*What you are asked to do*: Copy out the data below as written; omit any images.

##########

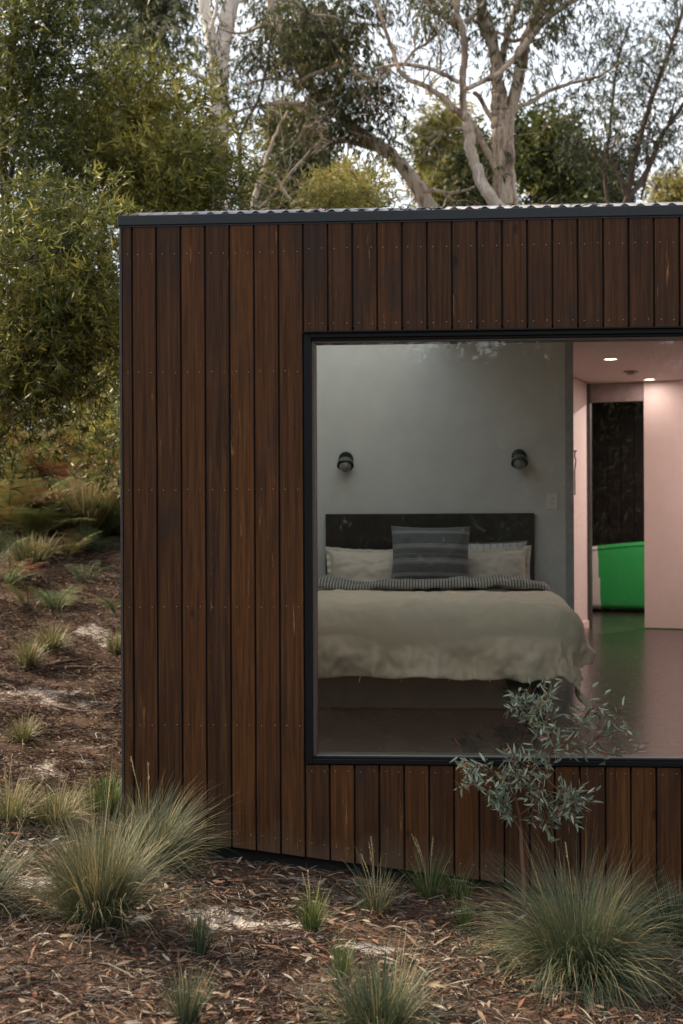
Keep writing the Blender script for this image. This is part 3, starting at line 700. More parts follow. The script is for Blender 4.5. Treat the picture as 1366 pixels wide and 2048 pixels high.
def pillow(name, mat, c, w, h, t, tilt, yaw, roll, label, seed=0., flange=0, crinkle=.012, pinch=.08):
    n = 46; u = np.linspace(-1, 1, n); Uq, Vq = np.meshgrid(u, u)
    bow = 1-pinch*(1-Vq**2)*np.abs(Uq)**3; bow2 = 1-pinch*(1-Uq**2)*np.abs(Vq)**3
    x = Uq*w/2*bow; z = Vq*h/2*bow2
    prof = (np.maximum(0, 1-np.abs(Uq)**2.6)**.55)*(np.maximum(0, 1-np.abs(Vq)**2.6)**.55)
    wr = np.array([[noise.noise(Vector((a_*6+seed, b_*6, seed)))*.6+noise.noise(Vector((a_*14+seed, b_*13, 1.+seed)))*.35 for a_, b_ in zip(ra, rb)] for ra, rb in zip(x/ w, z/ h)])
    yf = -(t/2*prof+wr*crinkle*(.3+prof)); yb = t/2*prof
    R = Matrix.Rotation(yaw, 4, 'Z') @ Matrix.Rotation(tilt, 4, 'X') @ Matrix.Rotation(roll, 4, 'Y')
    m = MB(); i = np.arange(n-1)[:, None]*n; j = np.arange(n-1)[None]; f = np.stack([i+j, i+j+1, i+n+j+1, i+n+j], -1).reshape(-1, 4)
    Rm = np.array(R.to_3x3())
    for yy, ff in ((yf, f), (yb, f[:, ::-1])):
        v = np.stack([x, yy, z], -1).reshape(-1, 3) @ Rm.T+np.array(c); m.add(v, ff)
    if flange:
        fr = []
        per = [(q, -1) for q in u]+[(1, q) for q in u[1:]]+[(q, 1) for q in u[::-1][1:]]+[(-1, q) for q in u[::-1][1:-1]]
        inn = []; out = []
        for k, (a_, b_) in enumerate(per):
            bx = 1-pinch*(1-b_**2)*abs(a_)**3; bz = 1-pinch*(1-a_**2)*abs(b_)**3
            p = np.array([a_*w/2*bx, 0, b_*h/2*bz]); q = p+np.array([a_**7 if abs(a_) < 1 else a_, 0, b_**7 if abs(b_) < 1 else b_])*flange
            q[1] += .008*math.sin(k*1.1)+.006*math.sin(k*.37); inn.append(p); out.append(q)
        K_ = len(per); v = np.vstack([inn, out]) @ Rm.T+np.array(c)
        m.add(v, [(k, (k+1) % K_, K_+(k+1) % K_, K_+k) for k in range(K_)])
    o = m.build(name, mat, smooth=True)
    me = o.data; ul_ = me.uv_layers.new(name='UVMap'); li = np.empty(len(me.loops), int); me.loops.foreach_get('vertex_index', li)
    base = np.stack([Uq.ravel()*.5+.5, Vq.ravel()*.5+.5], -1); nv_ = len(me.vertices); U = np.full((nv_, 2), .5); U[:n*n] = base; U[n*n:2*n*n] = base
    ul_.data.foreach_set('uv', U[li].ravel())
    tag(o, label, 'pillow'); return o
def pc(px, py, Y): return at(px, py, Y)
TICK = stripe_mat('white_ticking', (.60, .59, .58), (.15, .16, .19), 13, .035, 'X', .02)
pillow('pillow', TICK, pc(968, 1132, 3.50), .64, .36, .12, -.25, 0, -.01, 'white pillow with thin dark stripes behind the right linen pillow', 4., .012)
pillow('pillow', TICK, pc(735, 1146, 3.50), .62, .36, .12, -.25, 0, .03, 'white pillow showing as a thin edge behind the left linen pillow', 5., .015)
pillow('pillow', LINENP, pc(740, 1157, 3.36), .62, .42, .26, -.35, 0, .02, 'plain oatmeal linen pillow at the left of the dark cushion', 6., .03, .020)
pillow('pillow', LINENP, pc(973, 1157, 3.36), .62, .42, .26, -.35, -.05, -.05, 'plain oatmeal linen pillow at the right of the dark cushion', 9., .03, .020)
CUSH = stripe_mat('charcoal_stripe', (.125, .130, .130), (.42, .43, .43), 1, -1, 'Y', .001, extra=[(.87, .010), (.90, .005), (.66, .006), (.63, .012), (.60, .004), (.42, .006), (.385, .016), (.35, .005), (.18, .01), (.15, .01)])
cush = pillow('cushion', CUSH, pc(861, 1112, 3.16), .575, .44, .20, -.22, 0, .01, 'square charcoal cushion with pale horizontal stripes propped in the middle of the bed', 2., 0, .010, .06)
cush['category'] = 'cushion'
# wall lamps
GREEN = simple('lamp_green_metal', (.085, .105, .088), .4, 20, .1)
GLOBE = simple('lamp_globe', (.20, .20, .19), .15, 10, .1)
BACKP = simple('lamp_back_plate', (.010, .012, .014), .4, 20, .1)
def wall_lamp(px, py, label):
    c = at(px, py-6, YH); t = thing('wall_lamp', label, 'wall lamp', (c[0], YH, c[2]), 'pair of wall lamps over the bed')
    m = MB(); lathe(m, [(.00001, .022), (.052, .022), (.056, .018), (.056, .0005)], Matrix.Translation((c[0], YH, c[2]+.022)) @ Matrix.Rotation(PI/2, 4, 'X'), 32); m.build('back_plate', BACKP, t, smooth=False)
    ax = Matrix.Translation((c[0], YH-.085, c[2]-.028)) @ Matrix.Rotation(math.radians(-38), 4, 'X')
    m = MB(); pr = [(.012, .060), (.030, .056), (.048, .044), (.059, .026), (.064, .004), (.064, -.006), (.060, -.006), (.058, .004), (.052, .024), (.030, .046)]
    lathe(m, pr, ax, 32); m.build('shade', GREEN, t, smooth=True)
    m = MB(); tube(m, [ (c[0], YH-.02, c[2]+.012), (c[0], YH-.05, c[2]+.010)], .012, 10); m.build('arm', BACKP, t, smooth=True)
    m = MB(); lathe(m, [(.046*math.cos(q), .046*math.sin(q)-.006) for q in np.linspace(-PI/2+.001, PI/2-.001, 14)], ax, 28); m.build('globe', GLOBE, t, smooth=True)
wall_lamp(692, 930, 'small dark green wall lamp above the left side of the headboard')
wall_lamp(1038, 925, 'small dark green wall lamp above the right side of the headboard')
p = at(1105, 1002, YH); t = thing('light_switch', 'pale double light switch plate on the bedroom wall', 'light switch', (p[0], YH, p[2]))
m = MB(); box(m, (p[0]-.040, YH-.008, p[2]-.062), (p[0]+.040, YH-.0005, p[2]+.062), bev=.003); m.build('plate', simple('switch_white', (.72, .72, .68), .4, 5, .02), t)
for dz in (.014, -.014):
    m = MB(); box(m, (p[0]-.008, YH-.013, p[2]+dz-.009), (p[0]+.008, YH-.0085, p[2]+dz+.009), bev=.002); m.build('rocker', simple('switch_rocker', (.60, .60, .57), .3, 5, .02), t)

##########

*Solution to this problem*:
Keep writing the Blender script for this image. This is part 3, starting at line 700. More parts follow. The script is for Blender 4.5. Treat the picture as 1366 pixels wide and 2048 pixels high.
def pillow(name, mat, c, w, h, t, tilt, yaw, roll, label, seed=0., flange=0, crinkle=.012, pinch=.08):
    n = 46; u = np.linspace(-1, 1, n); Uq, Vq = np.meshgrid(u, u)
    bow = 1-pinch*(1-Vq**2)*np.abs(Uq)**3; bow2 = 1-pinch*(1-Uq**2)*np.abs(Vq)**3
    x = Uq*w/2*bow; z = Vq*h/2*bow2
    prof = (np.maximum(0, 1-np.abs(Uq)**2.6)**.55)*(np.maximum(0, 1-np.abs(Vq)**2.6)**.55)
    wr = np.array([[noise.noise(Vector((a_*6+seed, b_*6, seed)))*.6+noise.noise(Vector((a_*14+seed, b_*13, 1.+seed)))*.35 for a_, b_ in zip(ra, rb)] for ra, rb in zip(x/ w, z/ h)])
    yf = -(t/2*prof+wr*crinkle*(.3+prof)); yb = t/2*prof
    R = Matrix.Rotation(yaw, 4, 'Z') @ Matrix.Rotation(tilt, 4, 'X') @ Matrix.Rotation(roll, 4, 'Y')
    m = MB(); i = np.arange(n-1)[:, None]*n; j = np.arange(n-1)[None]; f = np.stack([i+j, i+j+1, i+n+j+1, i+n+j], -1).reshape(-1, 4)
    Rm = np.array(R.to_3x3())
    for yy, ff in ((yf, f), (yb, f[:, ::-1])):
        v = np.stack([x, yy, z], -1).reshape(-1, 3) @ Rm.T+np.array(c); m.add(v, ff)
    if flange:
        fr = []
        per = [(q, -1) for q in u]+[(1, q) for q in u[1:]]+[(q, 1) for q in u[::-1][1:]]+[(-1, q) for q in u[::-1][1:-1]]
        inn = []; out = []
        for k, (a_, b_) in enumerate(per):
            bx = 1-pinch*(1-b_**2)*abs(a_)**3; bz = 1-pinch*(1-a_**2)*abs(b_)**3
            p = np.array([a_*w/2*bx, 0, b_*h/2*bz]); q = p+np.array([a_**7 if abs(a_) < 1 else a_, 0, b_**7 if abs(b_) < 1 else b_])*flange
            q[1] += .008*math.sin(k*1.1)+.006*math.sin(k*.37); inn.append(p); out.append(q)
        K_ = len(per); v = np.vstack([inn, out]) @ Rm.T+np.array(c)
        m.add(v, [(k, (k+1) % K_, K_+(k+1) % K_, K_+k) for k in range(K_)])
    o = m.build(name, mat, smooth=True)
    me = o.data; ul_ = me.uv_layers.new(name='UVMap'); li = np.empty(len(me.loops), int); me.loops.foreach_get('vertex_index', li)
    base = np.stack([Uq.ravel()*.5+.5, Vq.ravel()*.5+.5], -1); nv_ = len(me.vertices); U = np.full((nv_, 2), .5); U[:n*n] = base; U[n*n:2*n*n] = base
    ul_.data.foreach_set('uv', U[li].ravel())
    tag(o, label, 'pillow'); return o
def pc(px, py, Y): return at(px, py, Y)
TICK = stripe_mat('white_ticking', (.60, .59, .58), (.15, .16, .19), 13, .035, 'X', .02)
pillow('pillow', TICK, pc(968, 1132, 3.50), .64, .36, .12, -.25, 0, -.01, 'white pillow with thin dark stripes behind the right linen pillow', 4., .012)
pillow('pillow', TICK, pc(735, 1146, 3.50), .62, .36, .12, -.25, 0, .03, 'white pillow showing as a thin edge behind the left linen pillow', 5., .015)
pillow('pillow', LINENP, pc(740, 1157, 3.36), .62, .42, .26, -.35, 0, .02, 'plain oatmeal linen pillow at the left of the dark cushion', 6., .03, .020)
pillow('pillow', LINENP, pc(973, 1157, 3.36), .62, .42, .26, -.35, -.05, -.05, 'plain oatmeal linen pillow at the right of the dark cushion', 9., .03, .020)
CUSH = stripe_mat('charcoal_stripe', (.125, .130, .130), (.42, .43, .43), 1, -1, 'Y', .001, extra=[(.87, .010), (.90, .005), (.66, .006), (.63, .012), (.60, .004), (.42, .006), (.385, .016), (.35, .005), (.18, .01), (.15, .01)])
cush = pillow('cushion', CUSH, pc(861, 1112, 3.16), .575, .44, .20, -.22, 0, .01, 'square charcoal cushion with pale horizontal stripes propped in the middle of the bed', 2., 0, .010, .06)
cush['category'] = 'cushion'
# wall lamps
GREEN = simple('lamp_green_metal', (.085, .105, .088), .4, 20, .1)
GLOBE = simple('lamp_globe', (.20, .20, .19), .15, 10, .1)
BACKP = simple('lamp_back_plate', (.010, .012, .014), .4, 20, .1)
def wall_lamp(px, py, label):
    c = at(px, py-6, YH); t = thing('wall_lamp', label, 'wall lamp', (c[0], YH, c[2]), 'pair of wall lamps over the bed')
    m = MB(); lathe(m, [(.00001, .022), (.052, .022), (.056, .018), (.056, .0005)], Matrix.Translation((c[0], YH, c[2]+.022)) @ Matrix.Rotation(PI/2, 4, 'X'), 32); m.build('back_plate', BACKP, t, smooth=False)
    ax = Matrix.Translation((c[0], YH-.085, c[2]-.028)) @ Matrix.Rotation(math.radians(-38), 4, 'X')
    m = MB(); pr = [(.012, .060), (.030, .056), (.048, .044), (.059, .026), (.064, .004), (.064, -.006), (.060, -.006), (.058, .004), (.052, .024), (.030, .046)]
    lathe(m, pr, ax, 32); m.build('shade', GREEN, t, smooth=True)
    m = MB(); tube(m, [ (c[0], YH-.02, c[2]+.012), (c[0], YH-.05, c[2]+.010)], .012, 10); m.build('arm', BACKP, t, smooth=True)
    m = MB(); lathe(m, [(.046*math.cos(q), .046*math.sin(q)-.006) for q in np.linspace(-PI/2+.001, PI/2-.001, 14)], ax, 28); m.build('globe', GLOBE, t, smooth=True)
wall_lamp(692, 930, 'small dark green wall lamp above the left side of the headboard')
wall_lamp(1038, 925, 'small dark green wall lamp above the right side of the headboard')
p = at(1105, 1002, YH); t = thing('light_switch', 'pale double light switch plate on the bedroom wall', 'light switch', (p[0], YH, p[2]))
m = MB(); box(m, (p[0]-.040, YH-.008, p[2]-.062), (p[0]+.040, YH-.0005, p[2]+.062), bev=.003); m.build('plate', simple('switch_white', (.72, .72, .68), .4, 5, .02), t)
for dz in (.014, -.014):
    m = MB(); box(m, (p[0]-.008, YH-.013, p[2]+dz-.009), (p[0]+.008, YH-.0085, p[2]+dz+.009), bev=.002); m.build('rocker', simple('switch_rocker', (.60, .60, .57), .3, 5, .02), t)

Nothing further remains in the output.